BELLE-Les camarades-©2021 STUDIO CHIZU

Bien entendu, la réalité n'est pas laissée de côté puisque Suzu doit également gérer ses relations avec ses camarades de classe et tenter de communiquer avec son père avec qui le lien s'est distendu depuis le décès de sa mère.

BELLE-Dragon-©2021 STUDIO CHIZU

Hosoda aborde souvent avec brio les relations familiales, mais pour la première fois il le fait dans le conflit et la douleur. C'est d'autant plus vrai pour Dragon qui incarne la force et la colère brute pour cacher un cœur brisé.

BELLE-©2021 STUDIO CHIZU

D'un point de vue technique, le film aborde une 3D flamboyante mais pas forcément à la pointe. En revanche, la 2D du Studio Chizu est toujours aussi réussie avec de somptueux décors et une animation fluide. Ce parti pris entre 2D et 3D permet de bien distinguer le monde réel et le monde virtuel avec son esthétique propre. Certaines scènes entre Belle et Dragon font également échos aux Enfants Loups.

BELLE-Belle-©2021 STUDIO CHIZU

Ayant vu le film en VO, je ne peux pas vous parler des chansons en VF adaptées par Cécile Corbel dont j'apprécie habituellement beaucoup l’univers et interprétées par Louane (que je ne connais pas vraiment). En VO, les thèmes musicaux sont variés et correspondent bien aux différentes intensités du film.

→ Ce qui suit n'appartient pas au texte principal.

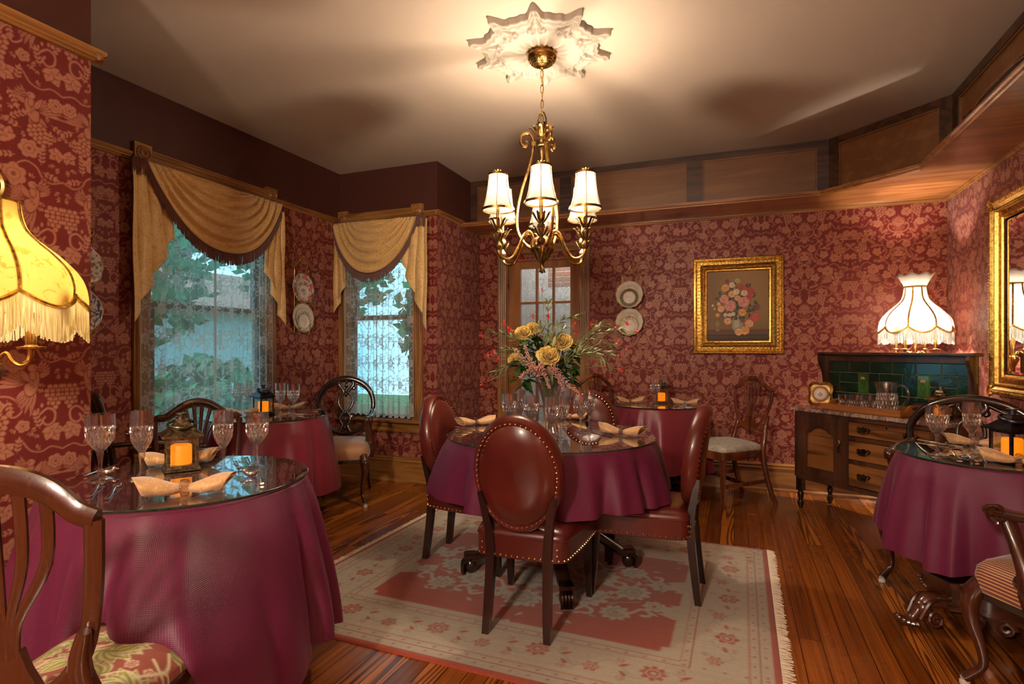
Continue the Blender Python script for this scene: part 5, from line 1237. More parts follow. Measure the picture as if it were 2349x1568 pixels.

BELLE-Suzu-Belle-©2021 STUDIO CHIZU

Belle est un bon film qui joue sur un large panel d'émotions tout en proposant une histoire aboutie malgré quelques facilités scénaristiques et quelques mini longueurs. Le film aborde des sujets assez difficiles avec une certaine finesse et permet de retrouver des motifs présents dans les différentes œuvres d'Hosoda. J'apprécie généralement le travail d'Hosoda pour son univers coloré et décalé et sa propension à aborder de manière renouvelée la thématique familiale (mère célibataire, famille recomposée, poids des traditions familiales, arrivée d'un nouvel enfant, etc.). Ses films et ses récits originaux sont souvent plein de fraîcheur et de simplicité. Pour Belle, j'ai un peu le sentiment que le réalisateur a voulu beaucoup en dire et que, de ce fait, certains éléments ne sont qu'effleurés Quoi qu'il en soit, le film est assurément à voir tant il s'inscrit parfaitement dans la continuité de la filmographie de Mamoru Hosoda.